Lender’s Allegedly “One-Sided” Gift Card Arbitration Clause Questioned

On August 6, 2015, a California federal judge requested further briefing on whether the arbitration clause in a lender’s Visa gift card user agreement may be unenforceable against a putative class action plaintiff – raising concerns that there may be one-sided terms that make the user agreement “substantively unconscionable.”  Matalas v. Visa USA Inc., No. 10-5171 (C.D. Cal. ECF No. 271) (“Court’s Talking Points Memo” requesting further briefing).

The underlying class action complaint alleges that Wells Fargo falsely advertised that its gift cards were similar to regular debit cards, when in fact the cards could not be used at ATMs, online, or at any other location requiring a PIN.  According to plaintiffs, this allegedly constituted unfair and deceptive business practices in violation of the California Consumer Legal Remedies Act and unfair competition under California Business & Professions Code Sec. 17200 et seq.

In reviewing the lender’s motion to compel arbitration based on the gift card user agreement’s arbitration clause, Judge George Wu cited a Ninth Circuit case as holding that “a contract is substantively unconscionable if one party (but not the other) is allowed to unilaterally make substantial changes in the terms of the agreement.”  See Ingle v. Circuit City Stores, Inc., 328 F.3d 1165, 1179 (9th Cir. 2003).  He then questioned how the gift card user agreement could be enforceable when it included a clause that gave the lender the right to “change the terms of, or add a new term to, this Agreement or change any feature of, or add a new feature to, the Card” and informed signers that the bank would “give you notice of such change in term or feature…as required by law.”

The district court’s request for further briefing came just three days after the California Supreme Court held that “[n]ot all one-sided contract provisions are unconscionable,” and class action waivers are enforceable despite a state statute indicating otherwise.  See Sanchez v. Valencia Holding Co., No. S199119 (Cal. Sup. Ct.

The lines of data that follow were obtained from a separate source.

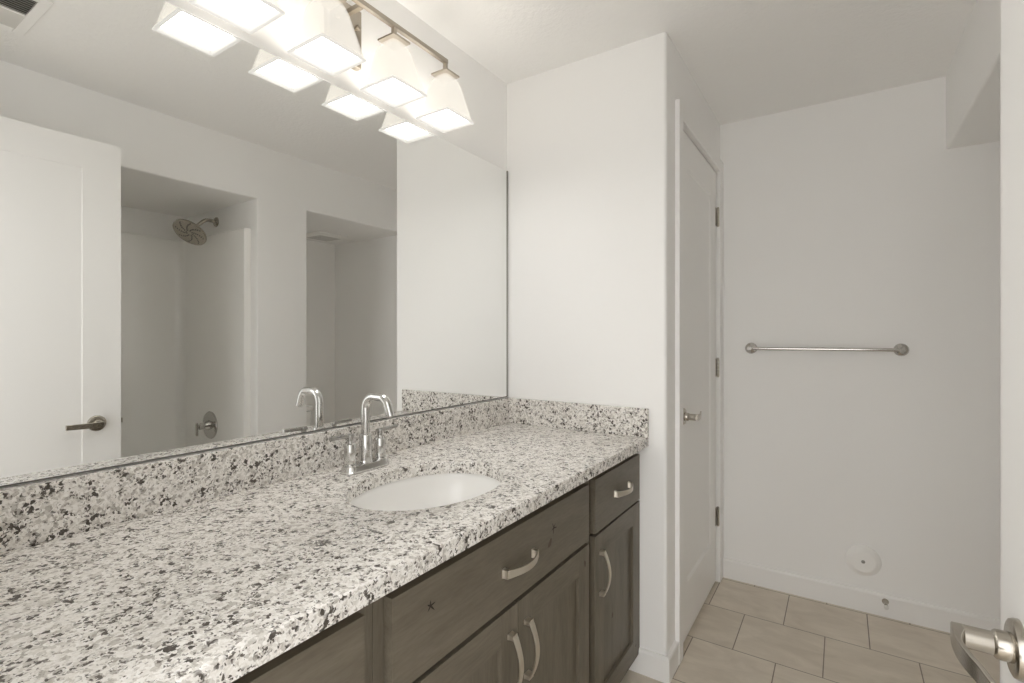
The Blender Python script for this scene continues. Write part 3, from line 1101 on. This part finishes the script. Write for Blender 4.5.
vy = SY1 - 0.040
vv_ = thing('shower_valve', 'round chrome shower valve with lever on the surround wall', 'shower valve', (2.002, vy, 0.694))
bm = nb()
lathe(bm, (2.002, vy, 0.694), (0, -1, 0), [(0, 0.083), (0.003, 0.083), (0.008, 0.079), (0.011, 0.060), (0.012, 0.030)], 48)
obj('trim_plate', bm, M['barchrome'], vv_)
bm = nb()
lathe(bm, (2.002, vy - 0.0115, 0.694), (0, -1, 0), [(0, 0.030), (0.004, 0.030), (0.020, 0.022), (0.034, 0.020), (0.052, 0.020), (0.056, 0.017)], 32)
obj('valve_hub', bm, M['barchrome'], vv_)
bm = nb()
sweep(bm, [(2.002, vy - 0.054, 0.694), (2.002, vy - 0.078, 0.694)], circ(0.0075, 16))
sweep(bm, [(2.002, vy - 0.078, 0.716), (2.002, vy - 0.078, 0.640)], rrect(0.008, 0.006, 0.004, 4), side=(1, 0, 0))
obj('lever', bm, M['barchrome'], vv_)

# ------------------------------------------------------------------ toilet in the far right alcove
tl = thing('toilet', 'white toilet tucked in the low alcove, its tank reflected beside the faucet', 'toilet', (2.0, 2.20, 0))
ty = 2.200
bm = nb()
loft(bm, [rr_(2.200, XF - 0.012, ty - 0.185, ty + 0.185, 0.03, 0.385), rr_(2.185, XF - 0.010, ty - 0.200, ty + 0.200, 0.03, 0.520), rr_(2.175, XF - 0.008, ty - 0.206, ty + 0.206, 0.03, 0.664)])
obj('tank', bm, M['china'], tl, bevel=0.004)
bm = nb()
loft(bm, [rr_(2.168, XF - 0.006, ty - 0.214, ty + 0.214, 0.03, 0.668), rr_(2.165, XF - 0.005, ty - 0.217, ty + 0.217, 0.03, 0.690), rr_(2.172, XF - 0.008, ty - 0.210, ty + 0.210, 0.03, 0.702)])
obj('tank_lid', bm, M['china'], tl, bevel=0.003)
def egg(x0, x1, hw, z, n=40):
    o = []
    for i in range(n):
        t = 2 * PI * i / n
        cx = (x0 + x1) / 2
        k = 1.0 - 0.12 * math.cos(t)
        o.append(Vector((cx - (x1 - x0) / 2 * math.cos(t), ty + hw * math.sin(t) * k ** -1 if False else ty + hw * math.sin(t) * (1 - 0.10 * math.cos(t)), z)))
    return o
bm = nb()
loft(bm, [egg(1.86, 2.33, 0.12, 0.0), egg(1.87, 2.32, 0.11, 0.10), egg(1.80, 2.33, 0.125, 0.20), egg(1.70, 2.36, 0.168, 0.33), egg(1.685, 2.37, 0.180, 0.384)])
obj('bowl', bm, M['china'], tl, angle=60)
bm = nb()
loft(bm, [egg(1.682, 2.16, 0.182, 0.386), egg(1.680, 2.16, 0.184, 0.392), egg(1.682, 2.16, 0.182, 0.404)])
obj('seat', bm, M['plastic'], tl, angle=60)
bm = nb()
loft(bm, [egg(1.684, 2.16, 0.180, 0.406), egg(1.682, 2.16, 0.182, 0.412), egg(1.700, 2.15, 0.166, 0.424)])
obj('lid', bm, M['plastic'], tl, angle=60)

# ------------------------------------------------------------------ ceiling register and exhaust fan
rg = thing('ceiling_register', 'white two-way air register in the bathroom ceiling seen in the mirror', 'air vent', (1.103, 0.40, H))
RX0, RX1, RY0, RY1 = 0.944, 1.262, 0.246, 0.556
bm = nb()
z1 = H
for (a, b, c_, d_) in ((RX0, RX1, RY0, RY0 + 0.032), (RX0, RX1, RY1 - 0.032, RY1), (RX0, RX0 + 0.034, RY0 + 0.032, RY1 - 0.032), (RX1 - 0.034, RX1, RY0 + 0.032, RY1 - 0.032)):
    box(bm, a, b, c_, d_, z1 - 0.007, z1 - 0.0002)
box(bm, 1.098, 1.108, RY0 + 0.032, RY1 - 0.032, z1 - 0.008, z1 - 0.002)
obj('register_frame', bm, M['plastic'], rg, bevel=0.003)
obj('duct_opening', B(RX0 + 0.034, RX1 - 0.034, RY0 + 0.032, RY1 - 0.032, z1 - 0.0012, z1 - 0.0004), M['dark'], rg, smooth=False)
for k in range(8):
    for side_, x0 in ((1, RX0 + 0.040), (-1, 1.112)):
        xx = x0 + 0.0145 * k
        bm = nb()
        prof = [(-0.0065, -0.0035 * side_), (0.0065, 0.0035 * side_), (0.0065, 0.0035 * side_ - 0.0009), (-0.0065, -0.0035 * side_ - 0.0009)]
        rings = [[Vector((xx + u, y_, z1 - 0.006 + v_)) for u, v_ in prof] for y_ in (RY0 + 0.0322, RY1 - 0.0322)]
        loft(bm, rings)
        obj('louver', bm, M['slat'], rg, smooth=False)

ef = thing('exhaust_fan', 'square white exhaust fan grille on the low alcove ceiling, seen in the mirror', 'exhaust fan', (2.150, 2.480, ZS))
bm = nb()
loft(bm, [rr_(2.025, 2.275, 2.345, 2.615, 0.012, ZS - 0.0003), rr_(2.025, 2.275, 2.345, 2.615, 0.012, ZS - 0.010), rr_(2.045, 2.255, 2.365, 2.595, 0.012, ZS - 0.020)])
obj('fan_cover', bm, M['plastic'], ef, bevel=0.002)
for k in range(7):
    xx = 2.075 + 0.025 * k
    obj('grille_slot', B(xx - 0.004, xx + 0.004, 2.385, 2.575, ZS - 0.0208, ZS - 0.0196), M['grey'], ef, smooth=False)
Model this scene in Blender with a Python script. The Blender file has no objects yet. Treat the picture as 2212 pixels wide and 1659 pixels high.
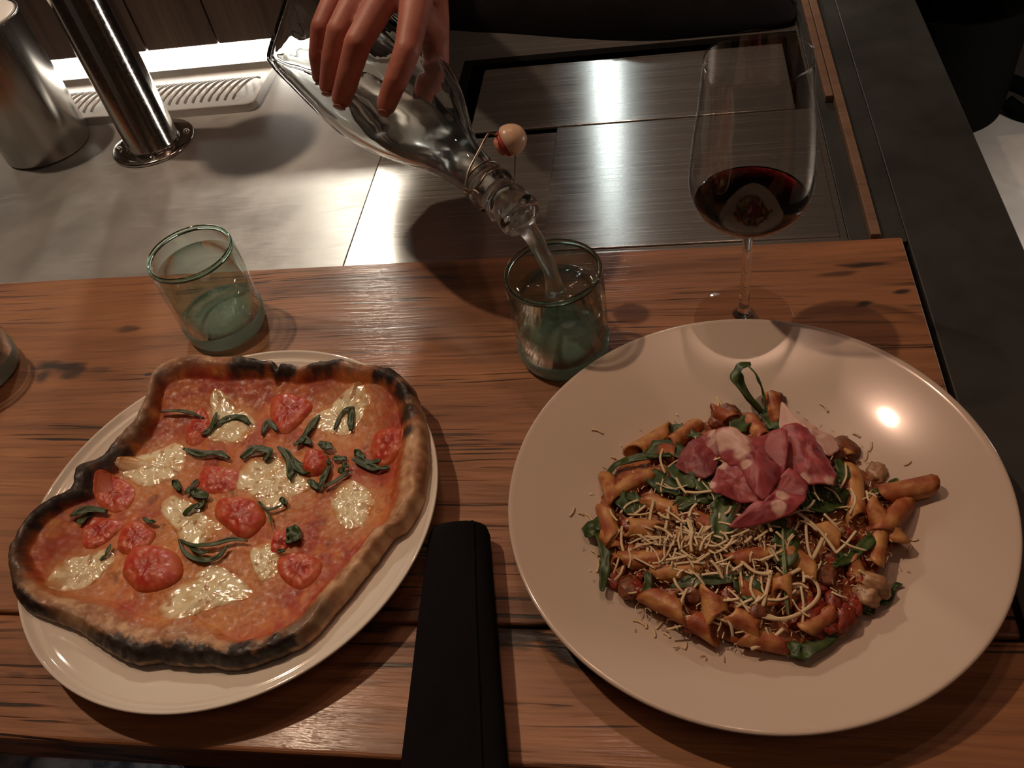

Aug. 3, 2015).  Judge Wu also asked both parties why they assumed California law governs the user agreement, which provides that the law of “South Dakota shall govern this Agreement without regard to that state’s conflict of laws principles.”

The Matalas case shows that courts continue to scrutinize the terms and enforceability of arbitration clauses in customer agreements.  We previously wrote about this issue here.  And it will be an important one to keep an eye on, especially as the CFPB weighs whether to implement rules regulating the use of arbitration clauses in consumer financial contracts.